Begin Provided data

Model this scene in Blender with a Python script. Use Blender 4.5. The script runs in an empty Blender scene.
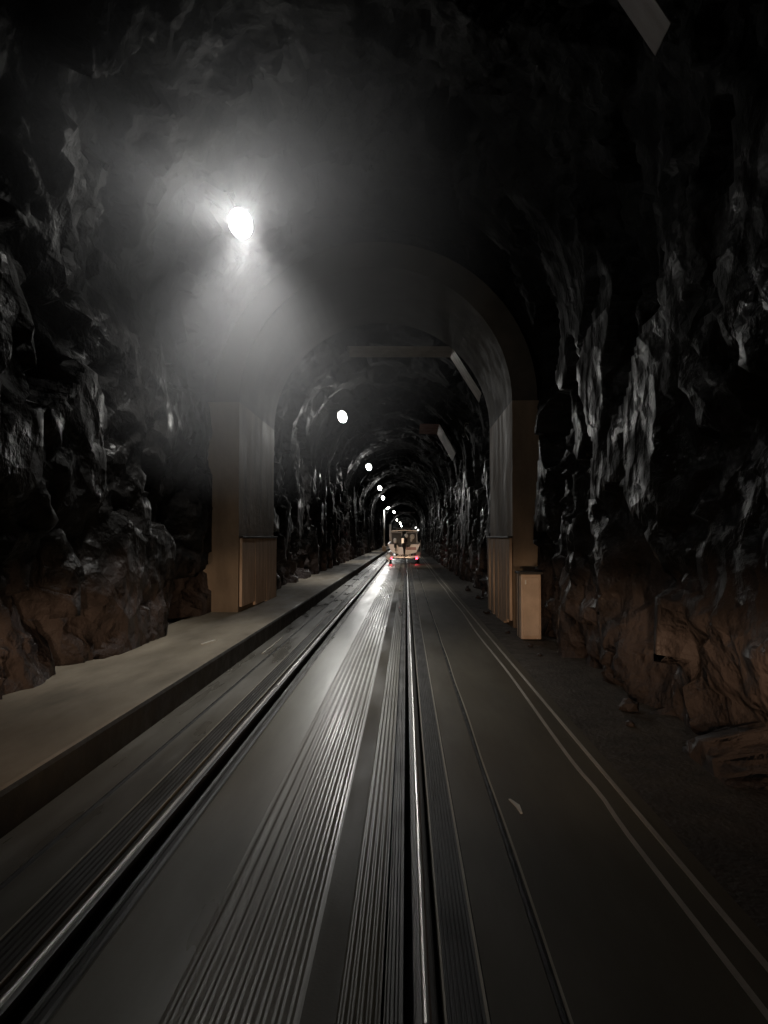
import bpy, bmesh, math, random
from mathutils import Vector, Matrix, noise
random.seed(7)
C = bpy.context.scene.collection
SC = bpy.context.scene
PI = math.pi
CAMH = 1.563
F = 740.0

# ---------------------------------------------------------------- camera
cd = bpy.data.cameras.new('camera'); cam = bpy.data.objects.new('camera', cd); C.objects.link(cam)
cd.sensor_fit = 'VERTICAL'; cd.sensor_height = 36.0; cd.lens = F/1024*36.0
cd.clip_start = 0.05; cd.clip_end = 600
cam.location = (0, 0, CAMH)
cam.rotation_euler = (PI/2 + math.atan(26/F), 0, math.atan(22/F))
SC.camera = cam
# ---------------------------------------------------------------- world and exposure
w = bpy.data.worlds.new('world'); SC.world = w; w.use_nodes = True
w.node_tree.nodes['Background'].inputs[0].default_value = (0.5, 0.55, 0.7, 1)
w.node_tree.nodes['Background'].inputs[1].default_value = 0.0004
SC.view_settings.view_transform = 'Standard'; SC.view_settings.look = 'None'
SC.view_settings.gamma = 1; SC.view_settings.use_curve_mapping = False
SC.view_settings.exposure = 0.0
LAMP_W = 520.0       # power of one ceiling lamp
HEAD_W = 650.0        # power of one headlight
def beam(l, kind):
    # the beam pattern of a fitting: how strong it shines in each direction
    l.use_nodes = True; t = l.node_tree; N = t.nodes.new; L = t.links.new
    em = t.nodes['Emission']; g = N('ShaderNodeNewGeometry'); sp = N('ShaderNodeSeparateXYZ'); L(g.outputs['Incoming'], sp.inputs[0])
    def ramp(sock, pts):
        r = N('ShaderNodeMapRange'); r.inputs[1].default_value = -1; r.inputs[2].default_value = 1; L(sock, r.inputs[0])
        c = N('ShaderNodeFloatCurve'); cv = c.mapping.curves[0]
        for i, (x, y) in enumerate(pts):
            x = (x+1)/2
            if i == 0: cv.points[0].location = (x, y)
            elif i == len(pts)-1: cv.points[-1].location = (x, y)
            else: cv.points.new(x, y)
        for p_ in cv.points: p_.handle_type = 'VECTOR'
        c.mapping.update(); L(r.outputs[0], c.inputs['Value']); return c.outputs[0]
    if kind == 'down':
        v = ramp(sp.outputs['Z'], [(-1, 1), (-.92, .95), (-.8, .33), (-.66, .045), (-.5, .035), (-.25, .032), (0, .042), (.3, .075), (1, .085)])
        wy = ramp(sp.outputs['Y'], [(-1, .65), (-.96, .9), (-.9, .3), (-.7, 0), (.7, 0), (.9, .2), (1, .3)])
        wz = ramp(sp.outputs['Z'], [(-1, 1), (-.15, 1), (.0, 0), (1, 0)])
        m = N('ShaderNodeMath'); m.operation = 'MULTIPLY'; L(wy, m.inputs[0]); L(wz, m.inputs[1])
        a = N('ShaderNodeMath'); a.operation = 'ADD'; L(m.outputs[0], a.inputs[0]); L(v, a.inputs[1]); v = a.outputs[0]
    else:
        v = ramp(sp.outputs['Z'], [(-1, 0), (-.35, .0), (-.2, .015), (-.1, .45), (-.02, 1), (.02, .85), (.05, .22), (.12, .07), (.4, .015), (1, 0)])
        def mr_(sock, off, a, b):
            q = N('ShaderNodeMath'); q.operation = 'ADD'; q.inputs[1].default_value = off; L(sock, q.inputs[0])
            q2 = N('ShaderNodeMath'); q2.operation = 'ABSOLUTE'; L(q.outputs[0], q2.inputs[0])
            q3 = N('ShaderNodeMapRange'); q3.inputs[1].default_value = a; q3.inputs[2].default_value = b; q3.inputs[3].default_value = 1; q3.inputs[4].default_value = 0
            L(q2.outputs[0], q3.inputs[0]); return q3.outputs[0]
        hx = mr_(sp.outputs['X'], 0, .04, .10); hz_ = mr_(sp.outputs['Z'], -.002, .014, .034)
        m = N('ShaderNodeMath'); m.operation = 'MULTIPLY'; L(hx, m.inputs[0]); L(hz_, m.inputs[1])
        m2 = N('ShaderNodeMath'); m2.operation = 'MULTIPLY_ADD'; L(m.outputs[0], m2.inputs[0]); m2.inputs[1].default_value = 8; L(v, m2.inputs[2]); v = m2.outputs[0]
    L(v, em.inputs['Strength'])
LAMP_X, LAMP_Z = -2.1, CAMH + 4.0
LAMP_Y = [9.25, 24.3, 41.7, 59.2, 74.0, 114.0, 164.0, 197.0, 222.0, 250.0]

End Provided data

From the material given, work out how many lines hold the string "scene"; state that number and nothing further.

3